Dessa ingenuidade toma-se forma o humor, sempre referenciando (e contrariando) as regras da “sociedade polida”, em um divertido – e ácido – jogo de subversão, que através da literalidade tira seus momentos mais sagazes, especialmente quando diante do personagem de Mark Ruffalo, típico companheiro machista, possessivo e controlador, dono de uma sufocante – e tóxica - paixão pela protagonista.

 

Nessa jornada de conhecimento e descoberta do mundo, a direção de Lanthimos altera nossa percepção ao longo do tempo em relação à Bella, vivida por Emma Stone em um de seus mais notáveis trabalhos. Inicialmente filmada em preto e branco, sem experiências ou noções do mundo, o colorido se inicia com a libertação. O azul num primeiro momento, muito destacado também pelos olhos da atriz, transforma-se em tonalidades cada vez mais quentes à medida em que amadurece e transforma-se em uma mente livre e sobretudo poderosa, dona de suas escolhas, caminhos e controle sob seu corpo, algo manifestado através do sexo, cuja obra não se envergonha ou procura esconder, mas abraça com a naturalidade que tem para o ser humano, e aproveita para sua crítica satírica à masculinidade e seus abusos em relação às mulheres.

 

Cada etapa do longa, nomeada pelo lugar onde a personagem se encontra, representa uma fase de sua evolução, cuja última nos leva a conhecer a persona de Bella antes do renascimento promovido por Dr. God, nunca esquecido pela narrativa, que sempre reforça seu amor e preocupação pela protagonista, ligado tanto pelo afeto quanto pelo fator científico, sempre em voga.

 

Quando chega ao final, “Pobres Criaturas” prova-se uma viagem que, apesar da longa duração, passa muito rápido. A personalidade em construção de Bella é uma das razões de maior curiosidade para o espectador, em virtude de sua imprevisibilidade, cuja ingenuidade e falta de filtro se molda como forma de dizer o que sempre quisemos, mas nunca podemos, e sua forte percepção de mundo adquirida posteriormente é gratificante pela modernidade de seu pensamento frente a época em que está, fornecendo uma certa medida de revisionismo, mesmo que num universo fantasioso e surrealista, porém socialmente verossímil ao século XIX. É mais um grande e inesquecível trabalho de Lanthimos, dono de uma respeitável filmografia, no ápice de sua sagacidade crítica e satírica até então.


Avaliação: 5/5


Pobres Criaturas (Poor Things, 2023)

Direção: Yorgos Lanthimos

Roteiro: Tony McNamara; Alasdair Gray (autor do livro, obra-base)

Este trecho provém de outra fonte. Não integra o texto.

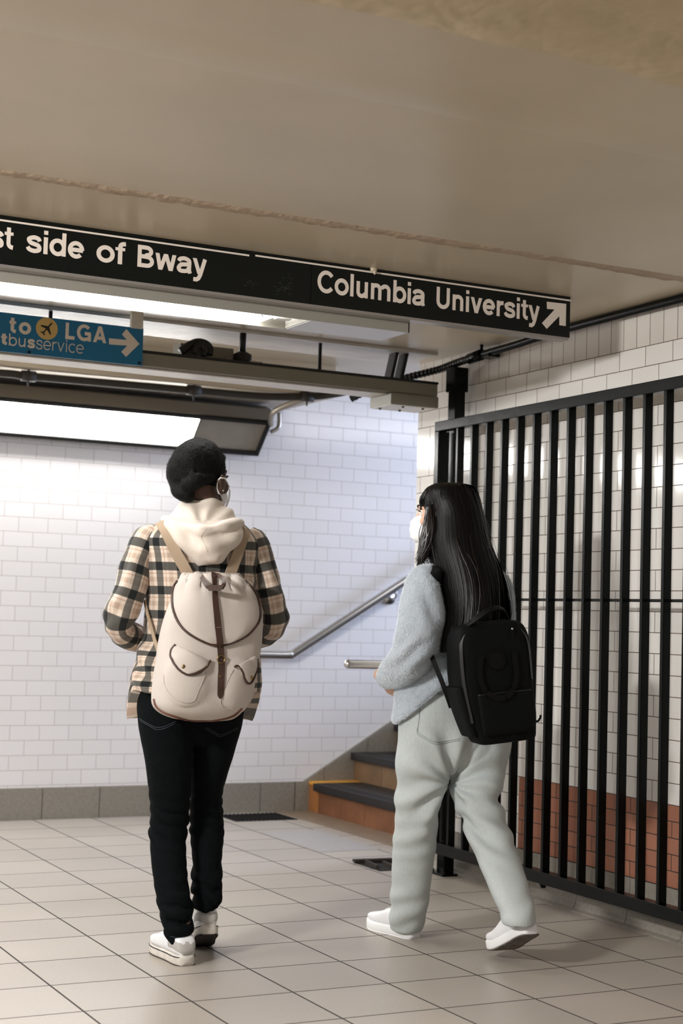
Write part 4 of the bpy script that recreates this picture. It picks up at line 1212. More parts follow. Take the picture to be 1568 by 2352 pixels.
# head turned to the right of the walking direction
hcA = PA(463, 1099, 0.02); frA = head_frame(-25, 4, 3); kA = 1.0
heelL = on_plane(427, 2222, 2, 0.0)+FH*0.02
heelR = at_depth(479, 2146, DA+.0)
WA1 = shoe_frame(heelL, 27, 0, .262); WA2 = shoe_frame(heelR, 14, 21, .262, -1)
parts = head_parts(hcA, frA, kA, -.020)
parts.append(tube_mesh([loc(hcA, frA, 0, -.025, -.03), PA(467, 1160, .0), PA(466, 1205, -.01)], [.056, .053, .062], 18))
J = dict(shL=PA(352, 1240, -.06), shR=PA(574, 1240, .06), elL=PA(272, 1432, -.09), elR=PA(627, 1432, .09), wrL=PA(352, 1478, .19), wrR=PA(560, 1474, .26),
         hiL=PA(392, 1620, -.04), hiR=PA(490, 1620, .05), knL=PA(388, 1885, .02), knR=PA(474, 1870, .13), anL=WA1(0, .045, .105), anR=WA2(0, .045, .105))
v, f, _, _ = rows_loft(PA, [(1190, 425, 515, -.01, .05), (1225, 350, 575, -.01, .07), (1270, 335, 580, 0, .09), (1360, 348, 575, 0, .095), (1450, 350, 565, 0, .09), (1540, 335, 560, 0, .09), (1610, 330, 548, 0, .095), (1660, 350, 530, 0, .08)], 22)
parts.append((v, f))
for a, b, c, r in (('shL', 'elL', 'wrL', (.047, .040, .026)), ('shR', 'elR', 'wrR', (.047, .040, .026))):
    parts.append(tube_mesh(cr([J[a], (J[a]+J[b])/2, J[b], (J[b]+J[c])/2, J[c]], 5), np.interp(np.linspace(0, 1, 21), [0, .5, 1], r), 14))
for a, b, c in (('hiL', 'knL', 'anL'), ('hiR', 'knR', 'anR')):
    parts.append(tube_mesh(cr([J[a], (J[a]*.45+J[b]*.55), J[b], (J[b]*.6+J[c]*.4), J[c]], 5), np.interp(np.linspace(0, 1, 21), [0, .45, .6, 1], [.068, .042, .040, .027]), 16))
# feet inside the shoes
parts += [foot_part(WA1, J['anL']), foot_part(WA2, J['anR'])]
frw = unit(FH*math.cos(R_(25))-RH*math.sin(R_(25))); latA = unit(np.cross(frw, UP))
parts += hand_parts(J['wrL'], unit(latA*0.75+frw*0.5), unit(frw*0.7-latA*0.6), 1, 1.5, .95)
parts += hand_parts(J['wrR'], unit(-latA*0.75+frw*0.5), unit(frw*0.7+latA*0.6), -1, 1.5, .95)
meA = remesh(parts, .0042, 5, .5)
displace(meA, socket_fn(hcA, frA, kA))
bodyA = to_obj('body', meA, M_skin_dark, A_)
face_details(A_, hcA, frA, kA)
bvA = bvh_of([bodyA])
# hair: cap of short curls, a twist along the nape and a rolled knot at the left
M_hairA = hair_mat('black_curly_hair', srgb(8, 8, 8), 0.7, 0.35, (1, 1, 1), 150)
hp_ = [ellipsoid(loc(hcA, frA, 0, -.024, .036), .084, .103, .092, np.array(frA), 30), ellipsoid(loc(hcA, frA, -.022, -.058, .012), .066, .068, .078, np.array(frA), 24)]
for pts, r in (([(500, 1066, .02), (508, 1056, .05), (511, 1048, .08)], (.012, .014, .009)), ([(497, 1090, -.03), (470, 1100, -.085), (445, 1108, -.10), (425, 1118, -.085)], (.012, .020, .024, .026)),
               ([(438, 1085, -.10), (450, 1098, -.105), (462, 1090, -.105)], (.012, .015, .012)), ([(405, 1108, -.05), (410, 1124, -.06), (426, 1136, -.085), (446, 1140, -.08)], (.020, .027, .026, .012)),
               ([(402, 1095, -.03), (404, 1112, -.035), (411, 1128, -.045)], (.014, .018, .016))):
    q = cr([PA(x, y, d) for x, y, d in pts], 5); hp_.append(tube_mesh(q, np.interp(np.linspace(0, 1, len(q)), np.linspace(0, 1, len(r)), r), 12))
meH = remesh(hp_, .004, 4, .5)
displace(meH, lambda co, no: .0022*fbm(co, 30, 2.0)+.0012*nz(co, 160, 5.0))
M_hairA.node_tree.nodes['Principled BSDF'].inputs['Specular IOR Level'].default_value = .14
hairA = to_obj('hair', meH, M_hairA, A_)
fuzz('flyaway_hair', meH, M_hairA, hairA, 12000, .0050, .0005, 5, comb=(0.2, 0.1, -0.6), lay=.35, rnd=.9)
# face mask with ear loops, ear stud
mk = MB(); mk.add(*ellipsoid(loc(hcA, frA, 0, .066, -.050), .052, .060, .046, np.array(frA), 24))
maskA = mk.build('face_mask', M_mask, A_, True)
def lp(pts, lift, D): return np.array([project(bvA, x, y, lift, D)[0] for x, y in cr(pts, 5)])
q = lp([(514, 1099), (509, 1098), (503, 1103), (500, 1111), (500.5, 1122), (504, 1134), (507.5, 1146), (510.5, 1157), (513.5, 1166)], .004, DA+.02)
MB().tube(q, .0024, 8).build('ear_loop', M_mask, maskA, True)
q = lp([(514, 1100), (518, 1106), (523, 1116), (527, 1124)], .004, DA+.04)
MB().tube(q, .0018, 8).build('ear_loop', M_mask, maskA, True)
q = [lp([(526.5, 1122), (525, 1138), (521, 1152), (516, 1166)], .0035, DA+.05), lp([(528, 1128), (527, 1142), (523, 1156), (517, 1170)], .0035, DA+.06)]
w_ = MB(); n_ = len(q[0]); w_.add(list(q[0])+list(q[1]), [(i, i+1, n_+i+1, n_+i) for i in range(n_-1)])
so_ = w_.build('mask_edge', M_mask, maskA, True); md = so_.modifiers.new('s', 'SOLIDIFY'); md.thickness = .002
q = project(bvA, 510, 1126.5, .003, DA)[0]
MB().add(*ellipsoid(q, .0026, .0026, .0026, None, 12)).build('ear_stud', mat('silver_stud', srgb(230, 228, 222), rough=0.12, metal=1.0), A_, True)

# black jeans
rowsL = [(1560, 330, 446, -.03, .09), (1600, 316, 446, -.04, .098), (1660, 317, 444, -.045, .098), (1740, 332, 442, -.03, .088), (1800, 340, 439, -.01, .079), (1850, 345, 435, .01, .070), (1880, 346, 431, .02, .066), (1905, 343, 428, .02, .064), (1930, 345, 426, .015, .064), (1985, 348, 428, -.005, .064), (2040, 356, 433, -.03, .060), (2085, 366, 438, -.048, .056), (2115, 373, 440, -.05, .054), (2150, 385, 440, -.05, .052), (2166, 391, 437, -.05, .050)]
rowsR = [(1560, 438, 556, .04, .09), (1600, 436, 561, .05, .098), (1660, 436, 556, .06, .096), (1720, 437, 540, .08, .086), (1780, 436, 522, .10, .077), (1820, 437, 511, .12, .070), (1850, 436, 508, .13, .066), (1880, 437, 512, .13, .064), (1930, 438, 513, .12, .064), (1985, 443, 508, .10, .058), (2010, 441, 509, .085, .055), (2040, 443, 505, .07, .050), (2068, 446, 503, .06, .050), (2084, 450, 499, .055, .048)]
parts = [rows_loft(PA, rowsL, 0, 2.2)[:2], rows_loft(PA, rowsR, 0, 2.2)[:2], rows_loft(PA, [(1540, 335, 548, 0, .105), (1600, 318, 558, 0, .112), (1660, 330, 550, .01, .10), (1710, 380, 500, .02, .06)], 22, 2.3)[:2]]
meJ = remesh(parts, .0055, 6, .5)
def crease(t):
    """soft bulges parted by sharp creases"""
    return np.abs(np.sin(t))**0.75*2-1
def jeans_folds(co, no, spots, amp):
    d = .0012*fbm(co, 14, 1.0)
    n1 = nz(co*np.array([1, 1, .4]), 11, 3.0); n2 = nz(co, 16, 9.0)
    for c, s, a, fq in spots:
        w = np.exp(-((co[:, 2]-c[2])/s)**2)*np.exp(-((co-c)[:, :2]**2).sum(1)/.02)
        lat = (co-c) @ RH
        d += a*w*(0.55+0.6*n2)*crease((co[:, 2]-c[2])*fq*.5+lat*14+3.2*n1)
    return d*amp
displace(meJ, lambda co, no: jeans_folds(co, no, [(J['knL'], .075, .010, 165.), (J['knR'], .07, .010, 165.), (J['anL']+UP*.03, .085, .018, 125.), (J['anR']+UP*.03, .085, .018, 130.)], 1.0))
jeansA = to_obj('jeans', meJ, M_jeans_dark, A_)
bvJA = bvh_of([jeansA])
for P2 in ([(322, 1655), (345, 1668), (362, 1676), (385, 1670), (402, 1661)], [(320, 1650), (344, 1664), (362, 1671), (384, 1666), (404, 1656)], [(470, 1672), (490, 1684), (506, 1691), (528, 1682), (545, 1674)], [(474, 1670), (491, 1680), (507, 1687), (528, 1678), (543, 1671)]):
    q, n = on_line(bvJA, P2, .0012)
    MB().tube(q, .0008, 6).build('pocket_stitching', M_stitch_dark, jeansA, True)
q, n = on_line(bvJA, [(391, 2151), (410, 2153), (430, 2150), (438, 2146)], .001)
MB().tube(q, .0008, 6).build('hem_stitching', M_stitch_dark, jeansA, True)

# canvas shoes: left one flat, right one rolling up off its heel
shoe(A_, heelL, 27, 0, .262, dict(sole=.034, lace=M_white_up), M_white_up, M_dirty_sole, M_brown_sole, (M_grey_suede, mat('black_stripe', srgb(24, 24, 30), rough=.6)), lab='left white canvas shoe, flat on the tile')
shoe(A_, heelR, 14, 21, .262, dict(sole=.034, lace=M_white_up), M_white_up, M_dirty_sole, M_brown_sole, (M_grey_suede, M_iris), lab='right white canvas shoe with its heel lifted', sgn=-1)

# hooded sweatshirt: collar, draped hood, and the part under the shirt
parts = [rows_loft(PA, [(1149, 424, 512, .0, .066), (1158, 416, 518, -.0, .072), (1172, 399, 532, -.01, .082), (1188, 385, 546, -.02, .088), (1205, 385, 550, -.03, .090), (1240, 395, 548, -.02, .08)], 10, 2.2)[:2],
         rows_loft(PA, [(1196, 380, 545, -.09, .05), (1210, 379, 556, -.10, .062), (1228, 392, 556, -.115, .066), (1250, 408, 546, -.125, .066), (1272, 425, 528, -.13, .060), (1290, 441, 503, -.13, .050), (1302, 452, 478, -.125, .030)], 14, 2.0)[:2]]
rim = cr([PA(379, 1190, -.035), PA(392, 1203, -.10), PA(420, 1212, -.15), PA(455, 1219, -.178), (PA(490, 1217, -.175)), PA(520, 1208, -.14), PA(545, 1200, -.07), PA(552, 1206, -.01)], 6)
parts.append(tube_mesh(rim, np.interp(np.linspace(0, 1, len(rim)), [0, .2, .5, .8, 1], [.016, .021, .019, .022, .016]), 12))
meHo = remesh(parts, .0045, 5, .5)
def hood_folds(co, no):
    r = (co-PA(462, 1240, -.1)) @ RH; z = co[:, 2]
    d = .0055*np.sin(r*70+z*38+2.4*nz(co, 7, 2.)) * np.clip((PA(462, 1190, 0)[2]-z)/.06, 0, 1)
    d += .004*np.sin(z*75-np.abs(r)*52+1.5*nz(co, 6, 8.))*np.exp(-((z-PA(462, 1262, 0)[2])/.045)**2)
    zt = PA(462, 1206, 0)[2]; zz = np.clip((z-zt)/.03, 0, 1)
    ang = np.arctan2(r-.012, z-(zt-.03))
    d += zz*.0050*np.sin(ang*9+1.0+1.2*nz(co, 9, 4.))
    c0, c1 = PA(463, 1263, -.16), PA(505, 1278, -.16)
    t = np.clip(((co-c0) @ (c1-c0))/((c1-c0) @ (c1-c0)), 0, 1); dist = np.linalg.norm(co-(c0+t[:, None]*(c1-c0)), axis=1)
    d -= .010*np.exp(-(dist/.007)**2)
    return d
displace(meHo, hood_folds)
hoodA = to_obj('hooded_sweatshirt', meHo, M_hoodie, A_)
bvHo = bvh_of([hoodA])
q, n = on_line(bvHo, [(474, 1215), (462, 1232), (470, 1250), (477, 1268)], .0004); MB().tube(q, .0007, 6).build('seam', mat('sweatshirt_seam', srgb(196, 182, 168), rough=.9), hoodA, True)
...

Gênero: Comédia, Drama, Romance

Origem: EUA, Reino Unido, Irlanda

Duração: 141 minutos (2h21)

Disponível: Cinemas (via Disney/Fox)


Sinopse: A fantástica evolução de Bella Baxter, uma jovem que é trazida de volta à vida pelo brilhante e pouco ortodoxo cientista Dr. Godwin Baxter. Desejando conhecer mais sobre o mundo, Bella foge com Duncan Wedderburn, um advogado astuto e debochado, para uma aventura por vários continentes. Livre dos preconceitos de sua época, Bella se firma em seu propósito de defender a igualdade e a libertação.